The escalation of the conflict with Iran exacerbated Germany’s energy crisis in early March 2026. At the heart of the conflict was the Strait of Hormuz, one of the world’s most important energy routes. Tankers were attacked, insurers slowed down shipments, and many ships were diverted to longer routes. This drove up oil and gas prices on the global market, while households, commuters, and businesses in Germany faced higher costs for transportation, heating, and electricity. The conflict acted as an additional price driver, but high taxes and political regulations had already been burdening the energy market for years. An analysis by the Institute for Conservative Economic Policy shows how the government could provide relief to consumers.
Conflict in the Persian Gulf Drives Up Fuel Prices and Inflation
While Germany imports only a limited portion of its oil directly from the Middle East, it is heavily dependent on the global market. Roughly one-fifth to one-quarter of globally traded oil passes through the Strait of Hormuz, meaning disruptions there immediately impact prices. On March 6, 2026, the average price of E5 gasoline in Germany was €2.00 per liter, while diesel averaged €2.07. Compared to the 2025 annual average, this represents an increase of 14.4 percent for gasoline and 27.5 percent for diesel.

Analysts expect further price spikes if the situation escalates. A two-week blockade could drive Brent crude up to $90 to $100 per barrel, while gasoline would rise to €2.30 and diesel to €2.20. A longer disruption could even push prices to $120 to $140. If the conflict drags on until the end of 2026, Brent could exceed $150. At the same time, inflation in Germany would also rise significantly.
High taxes further keep fuel prices high
A substantial portion of the fuel price is not determined by the crude oil market, but by government levies. For Super E10, around 65.4 cents are energy tax, about 15.7 cents are the CO₂ tax, and around 31 cents are value-added tax. Thus, taxes and levies account for almost 58 percent of the final price. The government share is also very high for diesel, although the energy tax is somewhat lower.
Theoretically, a noticeable reduction in taxes would therefore be possible. If the CO₂ tax, energy tax, and value-added tax were to decrease, Super E10 could fall from approximately €1.94 to around €1.28 per liter. Diesel could simultaneously drop from about €2.01 to around €1.51. Therefore, monitoring potential price gouging at gas stations is also coming into sharper focus.
Heating costs continue to rise – oil and gas are becoming more expensive
The situation remains tense when it comes to heating.

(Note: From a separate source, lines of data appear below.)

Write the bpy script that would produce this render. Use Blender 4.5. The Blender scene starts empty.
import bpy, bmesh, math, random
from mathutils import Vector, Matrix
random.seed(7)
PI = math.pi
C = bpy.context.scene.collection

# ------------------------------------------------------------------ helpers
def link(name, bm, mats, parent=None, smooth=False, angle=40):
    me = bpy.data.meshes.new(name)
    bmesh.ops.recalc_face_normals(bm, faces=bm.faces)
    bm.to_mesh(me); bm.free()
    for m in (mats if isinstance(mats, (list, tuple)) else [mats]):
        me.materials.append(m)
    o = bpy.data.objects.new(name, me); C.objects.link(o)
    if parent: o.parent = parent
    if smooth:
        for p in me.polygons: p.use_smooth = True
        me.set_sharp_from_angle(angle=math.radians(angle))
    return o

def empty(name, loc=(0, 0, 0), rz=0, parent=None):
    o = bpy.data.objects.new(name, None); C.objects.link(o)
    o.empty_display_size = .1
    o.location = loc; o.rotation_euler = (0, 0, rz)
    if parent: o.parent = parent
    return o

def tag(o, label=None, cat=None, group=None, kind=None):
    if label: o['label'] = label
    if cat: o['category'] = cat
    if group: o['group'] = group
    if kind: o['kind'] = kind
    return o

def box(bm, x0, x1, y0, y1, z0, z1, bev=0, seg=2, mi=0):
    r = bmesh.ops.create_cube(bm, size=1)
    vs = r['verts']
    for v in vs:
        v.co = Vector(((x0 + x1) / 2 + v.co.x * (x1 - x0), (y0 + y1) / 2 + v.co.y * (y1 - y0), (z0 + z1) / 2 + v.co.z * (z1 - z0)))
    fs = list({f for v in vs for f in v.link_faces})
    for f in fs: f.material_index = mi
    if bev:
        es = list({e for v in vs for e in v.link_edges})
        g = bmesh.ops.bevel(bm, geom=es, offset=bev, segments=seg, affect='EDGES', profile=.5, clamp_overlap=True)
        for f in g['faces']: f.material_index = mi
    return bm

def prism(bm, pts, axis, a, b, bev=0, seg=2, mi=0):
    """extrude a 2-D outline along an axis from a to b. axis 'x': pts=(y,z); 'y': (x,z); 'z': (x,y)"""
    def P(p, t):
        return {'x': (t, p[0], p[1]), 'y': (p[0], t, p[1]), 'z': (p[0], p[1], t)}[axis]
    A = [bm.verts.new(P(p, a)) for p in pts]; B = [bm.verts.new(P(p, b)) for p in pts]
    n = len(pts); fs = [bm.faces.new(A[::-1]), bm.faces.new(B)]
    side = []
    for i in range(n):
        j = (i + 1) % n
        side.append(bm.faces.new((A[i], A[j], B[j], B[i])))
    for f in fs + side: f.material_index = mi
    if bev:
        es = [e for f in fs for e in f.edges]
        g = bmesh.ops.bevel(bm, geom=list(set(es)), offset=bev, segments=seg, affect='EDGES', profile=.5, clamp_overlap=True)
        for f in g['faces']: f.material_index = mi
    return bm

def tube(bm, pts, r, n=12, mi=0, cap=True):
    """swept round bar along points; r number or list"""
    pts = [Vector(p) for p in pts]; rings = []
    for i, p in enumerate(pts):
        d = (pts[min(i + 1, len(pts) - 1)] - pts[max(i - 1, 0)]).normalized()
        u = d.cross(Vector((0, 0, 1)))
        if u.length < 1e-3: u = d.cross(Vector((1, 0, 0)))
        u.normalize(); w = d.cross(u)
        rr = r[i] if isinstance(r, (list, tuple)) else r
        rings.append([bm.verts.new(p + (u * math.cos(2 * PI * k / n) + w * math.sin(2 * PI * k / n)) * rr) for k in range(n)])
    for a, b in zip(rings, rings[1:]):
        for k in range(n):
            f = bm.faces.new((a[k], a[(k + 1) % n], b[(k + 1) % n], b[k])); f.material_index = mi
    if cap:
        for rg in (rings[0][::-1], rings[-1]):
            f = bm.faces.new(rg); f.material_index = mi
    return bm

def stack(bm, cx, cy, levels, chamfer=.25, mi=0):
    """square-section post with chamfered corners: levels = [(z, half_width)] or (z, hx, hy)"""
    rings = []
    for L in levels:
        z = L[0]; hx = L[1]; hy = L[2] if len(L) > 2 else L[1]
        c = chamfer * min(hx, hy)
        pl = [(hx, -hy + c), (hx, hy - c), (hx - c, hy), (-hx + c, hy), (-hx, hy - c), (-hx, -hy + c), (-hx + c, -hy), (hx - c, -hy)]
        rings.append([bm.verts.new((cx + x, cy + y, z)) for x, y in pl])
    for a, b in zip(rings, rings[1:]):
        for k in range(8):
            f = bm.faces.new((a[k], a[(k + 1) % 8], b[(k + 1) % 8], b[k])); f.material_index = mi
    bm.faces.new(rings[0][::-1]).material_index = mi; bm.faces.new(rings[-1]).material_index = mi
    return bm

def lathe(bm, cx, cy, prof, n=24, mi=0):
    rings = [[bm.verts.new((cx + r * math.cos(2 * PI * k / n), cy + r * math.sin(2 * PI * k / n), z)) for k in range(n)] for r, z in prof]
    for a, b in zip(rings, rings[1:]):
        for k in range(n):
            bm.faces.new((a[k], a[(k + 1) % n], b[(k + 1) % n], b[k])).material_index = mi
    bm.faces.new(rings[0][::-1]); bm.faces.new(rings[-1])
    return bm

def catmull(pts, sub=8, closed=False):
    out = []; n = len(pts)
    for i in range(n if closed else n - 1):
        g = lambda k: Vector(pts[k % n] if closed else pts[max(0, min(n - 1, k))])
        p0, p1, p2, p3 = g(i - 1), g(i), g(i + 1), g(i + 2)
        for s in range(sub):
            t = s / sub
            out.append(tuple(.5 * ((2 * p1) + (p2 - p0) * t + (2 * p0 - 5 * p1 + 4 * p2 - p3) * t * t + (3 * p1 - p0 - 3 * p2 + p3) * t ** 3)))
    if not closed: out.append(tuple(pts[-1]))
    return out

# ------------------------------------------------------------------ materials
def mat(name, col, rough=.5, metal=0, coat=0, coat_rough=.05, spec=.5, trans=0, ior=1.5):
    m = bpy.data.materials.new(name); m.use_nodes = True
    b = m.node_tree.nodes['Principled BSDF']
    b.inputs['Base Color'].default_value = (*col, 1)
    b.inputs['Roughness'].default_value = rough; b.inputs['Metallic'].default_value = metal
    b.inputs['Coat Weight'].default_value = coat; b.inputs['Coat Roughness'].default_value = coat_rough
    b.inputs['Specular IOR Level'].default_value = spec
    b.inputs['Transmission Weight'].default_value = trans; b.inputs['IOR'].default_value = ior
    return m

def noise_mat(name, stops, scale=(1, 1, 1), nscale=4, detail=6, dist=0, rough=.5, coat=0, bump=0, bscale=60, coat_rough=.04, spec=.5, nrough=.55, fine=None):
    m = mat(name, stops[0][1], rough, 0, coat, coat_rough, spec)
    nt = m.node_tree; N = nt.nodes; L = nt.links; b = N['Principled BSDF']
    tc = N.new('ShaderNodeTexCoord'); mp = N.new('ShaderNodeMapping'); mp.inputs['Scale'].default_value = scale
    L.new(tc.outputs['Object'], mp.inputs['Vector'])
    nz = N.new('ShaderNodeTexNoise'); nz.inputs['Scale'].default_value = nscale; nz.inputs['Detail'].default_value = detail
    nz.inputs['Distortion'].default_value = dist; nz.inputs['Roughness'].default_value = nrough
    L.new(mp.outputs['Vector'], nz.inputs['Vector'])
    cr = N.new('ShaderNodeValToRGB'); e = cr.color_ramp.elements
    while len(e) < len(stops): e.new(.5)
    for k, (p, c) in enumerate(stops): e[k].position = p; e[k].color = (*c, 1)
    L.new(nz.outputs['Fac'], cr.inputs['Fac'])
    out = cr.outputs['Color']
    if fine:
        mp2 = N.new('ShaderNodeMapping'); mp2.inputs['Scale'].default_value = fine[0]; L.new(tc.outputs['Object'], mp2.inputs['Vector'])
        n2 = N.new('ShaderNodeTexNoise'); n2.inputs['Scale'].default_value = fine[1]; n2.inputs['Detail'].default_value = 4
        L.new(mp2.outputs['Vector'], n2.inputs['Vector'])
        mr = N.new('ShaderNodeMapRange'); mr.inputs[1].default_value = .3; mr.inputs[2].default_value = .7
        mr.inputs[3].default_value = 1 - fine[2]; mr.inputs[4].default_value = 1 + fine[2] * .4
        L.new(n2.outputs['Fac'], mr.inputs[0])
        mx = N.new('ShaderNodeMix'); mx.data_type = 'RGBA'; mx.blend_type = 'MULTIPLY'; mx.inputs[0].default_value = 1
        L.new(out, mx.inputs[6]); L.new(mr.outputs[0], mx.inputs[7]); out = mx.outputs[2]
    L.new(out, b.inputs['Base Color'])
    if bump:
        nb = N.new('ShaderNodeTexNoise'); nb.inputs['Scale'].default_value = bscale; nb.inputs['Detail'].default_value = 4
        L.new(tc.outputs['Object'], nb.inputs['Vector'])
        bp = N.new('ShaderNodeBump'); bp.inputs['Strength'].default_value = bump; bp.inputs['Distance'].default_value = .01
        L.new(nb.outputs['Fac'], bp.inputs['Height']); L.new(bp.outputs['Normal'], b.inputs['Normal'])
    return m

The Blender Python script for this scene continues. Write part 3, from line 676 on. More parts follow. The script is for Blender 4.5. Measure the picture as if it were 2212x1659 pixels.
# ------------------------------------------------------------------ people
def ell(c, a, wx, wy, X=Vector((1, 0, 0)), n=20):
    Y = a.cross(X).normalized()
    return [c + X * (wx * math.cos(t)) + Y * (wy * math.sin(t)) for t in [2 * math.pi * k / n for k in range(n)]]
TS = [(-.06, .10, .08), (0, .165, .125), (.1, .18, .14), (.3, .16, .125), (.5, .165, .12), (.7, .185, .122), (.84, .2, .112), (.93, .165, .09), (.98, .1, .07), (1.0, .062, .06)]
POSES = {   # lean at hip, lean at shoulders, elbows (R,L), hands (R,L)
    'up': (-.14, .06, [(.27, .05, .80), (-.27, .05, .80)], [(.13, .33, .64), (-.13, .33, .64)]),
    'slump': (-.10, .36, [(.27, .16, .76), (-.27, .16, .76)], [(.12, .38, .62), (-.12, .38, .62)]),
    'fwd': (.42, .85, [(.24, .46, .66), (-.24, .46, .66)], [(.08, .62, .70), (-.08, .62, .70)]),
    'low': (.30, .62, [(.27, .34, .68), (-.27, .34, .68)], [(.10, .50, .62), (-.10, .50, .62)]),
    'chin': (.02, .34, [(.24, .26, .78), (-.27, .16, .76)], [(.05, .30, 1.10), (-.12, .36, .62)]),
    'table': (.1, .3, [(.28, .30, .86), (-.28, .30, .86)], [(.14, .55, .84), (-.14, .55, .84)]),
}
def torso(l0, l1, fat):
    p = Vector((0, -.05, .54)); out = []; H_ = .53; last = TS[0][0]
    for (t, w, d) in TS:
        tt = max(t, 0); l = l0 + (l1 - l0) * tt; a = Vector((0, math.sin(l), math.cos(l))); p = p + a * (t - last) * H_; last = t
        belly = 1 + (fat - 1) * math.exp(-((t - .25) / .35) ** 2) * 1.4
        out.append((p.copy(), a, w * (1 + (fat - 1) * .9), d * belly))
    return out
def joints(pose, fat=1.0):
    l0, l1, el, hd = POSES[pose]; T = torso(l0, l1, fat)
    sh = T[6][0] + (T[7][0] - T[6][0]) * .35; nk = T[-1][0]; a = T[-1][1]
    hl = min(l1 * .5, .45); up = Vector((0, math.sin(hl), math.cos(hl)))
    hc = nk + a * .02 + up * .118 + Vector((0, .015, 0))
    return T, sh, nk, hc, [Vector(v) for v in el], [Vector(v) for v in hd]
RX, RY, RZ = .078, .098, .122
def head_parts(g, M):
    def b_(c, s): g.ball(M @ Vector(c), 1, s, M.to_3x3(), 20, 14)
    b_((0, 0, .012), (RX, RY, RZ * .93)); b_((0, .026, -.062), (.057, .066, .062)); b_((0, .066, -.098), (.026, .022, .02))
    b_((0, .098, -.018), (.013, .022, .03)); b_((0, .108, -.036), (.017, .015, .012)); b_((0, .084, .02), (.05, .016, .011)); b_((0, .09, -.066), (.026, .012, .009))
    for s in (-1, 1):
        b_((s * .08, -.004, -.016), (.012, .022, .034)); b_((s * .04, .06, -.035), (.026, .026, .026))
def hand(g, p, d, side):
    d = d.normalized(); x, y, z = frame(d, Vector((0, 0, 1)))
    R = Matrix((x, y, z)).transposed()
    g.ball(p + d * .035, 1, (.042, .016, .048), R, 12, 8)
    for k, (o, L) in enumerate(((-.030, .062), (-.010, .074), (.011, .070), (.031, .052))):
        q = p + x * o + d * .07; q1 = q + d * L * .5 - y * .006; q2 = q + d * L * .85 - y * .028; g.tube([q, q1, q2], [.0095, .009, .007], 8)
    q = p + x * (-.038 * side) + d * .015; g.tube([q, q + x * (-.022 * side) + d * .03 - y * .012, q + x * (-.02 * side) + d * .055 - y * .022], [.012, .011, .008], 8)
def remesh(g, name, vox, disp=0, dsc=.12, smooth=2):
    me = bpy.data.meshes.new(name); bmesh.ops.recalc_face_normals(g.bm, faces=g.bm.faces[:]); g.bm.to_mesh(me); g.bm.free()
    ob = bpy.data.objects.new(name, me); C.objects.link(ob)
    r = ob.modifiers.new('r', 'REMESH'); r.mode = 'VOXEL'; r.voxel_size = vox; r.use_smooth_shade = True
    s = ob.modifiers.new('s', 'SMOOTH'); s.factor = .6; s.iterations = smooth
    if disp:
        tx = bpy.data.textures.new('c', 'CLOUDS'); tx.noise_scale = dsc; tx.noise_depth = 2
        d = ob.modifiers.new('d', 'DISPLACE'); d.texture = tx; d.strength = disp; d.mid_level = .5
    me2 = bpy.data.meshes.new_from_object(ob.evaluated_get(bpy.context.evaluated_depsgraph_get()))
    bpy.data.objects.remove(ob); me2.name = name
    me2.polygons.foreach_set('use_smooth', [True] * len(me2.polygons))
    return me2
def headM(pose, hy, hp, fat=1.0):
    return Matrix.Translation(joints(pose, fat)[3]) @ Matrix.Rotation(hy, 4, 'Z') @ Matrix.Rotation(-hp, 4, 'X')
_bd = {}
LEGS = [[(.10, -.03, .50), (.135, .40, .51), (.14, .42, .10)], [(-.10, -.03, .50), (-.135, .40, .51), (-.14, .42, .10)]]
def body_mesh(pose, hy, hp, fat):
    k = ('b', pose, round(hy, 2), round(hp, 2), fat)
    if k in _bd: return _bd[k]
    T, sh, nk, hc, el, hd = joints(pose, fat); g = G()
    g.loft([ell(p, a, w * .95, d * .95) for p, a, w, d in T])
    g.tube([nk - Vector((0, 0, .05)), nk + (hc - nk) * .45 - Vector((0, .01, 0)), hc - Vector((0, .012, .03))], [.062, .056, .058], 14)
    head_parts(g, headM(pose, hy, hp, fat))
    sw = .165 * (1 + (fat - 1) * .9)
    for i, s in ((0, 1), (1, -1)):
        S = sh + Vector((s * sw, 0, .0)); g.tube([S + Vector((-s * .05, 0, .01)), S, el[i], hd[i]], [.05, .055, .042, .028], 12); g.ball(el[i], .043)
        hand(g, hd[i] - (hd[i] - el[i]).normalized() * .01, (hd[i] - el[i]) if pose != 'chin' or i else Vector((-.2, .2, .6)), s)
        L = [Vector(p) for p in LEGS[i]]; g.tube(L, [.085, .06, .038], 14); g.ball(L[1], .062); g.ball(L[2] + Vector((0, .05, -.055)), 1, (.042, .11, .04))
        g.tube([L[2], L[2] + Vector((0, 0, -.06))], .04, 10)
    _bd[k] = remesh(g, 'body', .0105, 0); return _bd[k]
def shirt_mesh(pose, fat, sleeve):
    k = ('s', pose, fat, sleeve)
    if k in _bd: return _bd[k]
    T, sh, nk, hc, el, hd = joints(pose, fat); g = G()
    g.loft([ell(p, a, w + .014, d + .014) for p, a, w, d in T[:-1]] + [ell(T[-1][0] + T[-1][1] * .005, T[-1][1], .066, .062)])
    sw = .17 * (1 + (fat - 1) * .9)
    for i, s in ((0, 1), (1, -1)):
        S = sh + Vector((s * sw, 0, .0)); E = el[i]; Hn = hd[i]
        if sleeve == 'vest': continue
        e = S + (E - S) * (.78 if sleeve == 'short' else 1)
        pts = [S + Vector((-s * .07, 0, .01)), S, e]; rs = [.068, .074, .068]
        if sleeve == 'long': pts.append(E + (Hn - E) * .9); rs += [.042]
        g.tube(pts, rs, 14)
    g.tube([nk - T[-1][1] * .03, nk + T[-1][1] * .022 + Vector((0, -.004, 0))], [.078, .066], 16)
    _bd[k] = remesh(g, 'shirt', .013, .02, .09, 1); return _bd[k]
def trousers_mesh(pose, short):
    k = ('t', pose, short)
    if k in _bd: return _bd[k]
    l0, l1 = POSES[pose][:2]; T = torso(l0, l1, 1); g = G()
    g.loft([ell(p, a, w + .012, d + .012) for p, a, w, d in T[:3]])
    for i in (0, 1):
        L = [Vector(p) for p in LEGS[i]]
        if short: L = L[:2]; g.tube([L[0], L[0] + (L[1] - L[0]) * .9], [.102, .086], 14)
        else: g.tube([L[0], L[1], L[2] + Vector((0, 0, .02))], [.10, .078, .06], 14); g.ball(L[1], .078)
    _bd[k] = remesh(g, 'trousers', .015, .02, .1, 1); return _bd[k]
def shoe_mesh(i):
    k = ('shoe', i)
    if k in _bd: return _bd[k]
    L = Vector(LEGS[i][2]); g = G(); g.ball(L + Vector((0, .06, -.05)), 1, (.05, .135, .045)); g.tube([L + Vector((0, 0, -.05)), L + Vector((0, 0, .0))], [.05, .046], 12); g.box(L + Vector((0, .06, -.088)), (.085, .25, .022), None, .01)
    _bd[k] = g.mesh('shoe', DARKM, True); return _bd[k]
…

While gas and oil heating systems will formally remain possible, key cost drivers persist. The EU requires zero-emission buildings from 2030 onward, and new gas heating systems will also be required to be partially operated with expensive green gases. At the same time, CO₂ pricing is further increasing the cost of fossil fuels.
The price trend clearly illustrates the burden. Between 2019 and 2025, gas prices for commercial customers rose from 4.55 to 9.48 cents per kilowatt-hour. Industrial customers paid 6.75 cents per liter instead of 2.86, while households’ prices climbed from 6.65 to 12.40 cents. Heating oil prices rose by around 49 percent between 2020 and 2025. If a prolonged disruption of the sea route occurs in addition to the Middle East conflict, European gas prices are likely to rise further.
Low storage levels and expensive electricity are exacerbating the situation
The risks are increasing because German gas storage facilities were only about 20.9 percent full at the beginning of March 2026. If procurement costs continue to rise, this will directly affect households and businesses. At the same time, tax cuts could reduce the price of gas for households from around 12.40 cents to about 9.63 cents per kilowatt-hour. For heating oil, a decrease from around 92.32 cents to 58.44 cents per liter would be theoretically possible.
The same trend is evident for electricity. Between 2019 and 2025, the price for commercial customers rose from 22.22 to 28.75 cents per kilowatt-hour. Industrial companies paid 19.09 cents instead of the previous 15.98 cents, while household electricity climbed to 42.46 cents. The reasons for this are considered to be rising CO₂ costs, high grid fees, and the phase-out of nuclear power. According to calculations, restarting decommissioned nuclear power plants could significantly lower these prices, thus noticeably relieving the burden on industry, small and medium-sized enterprises and private consumers.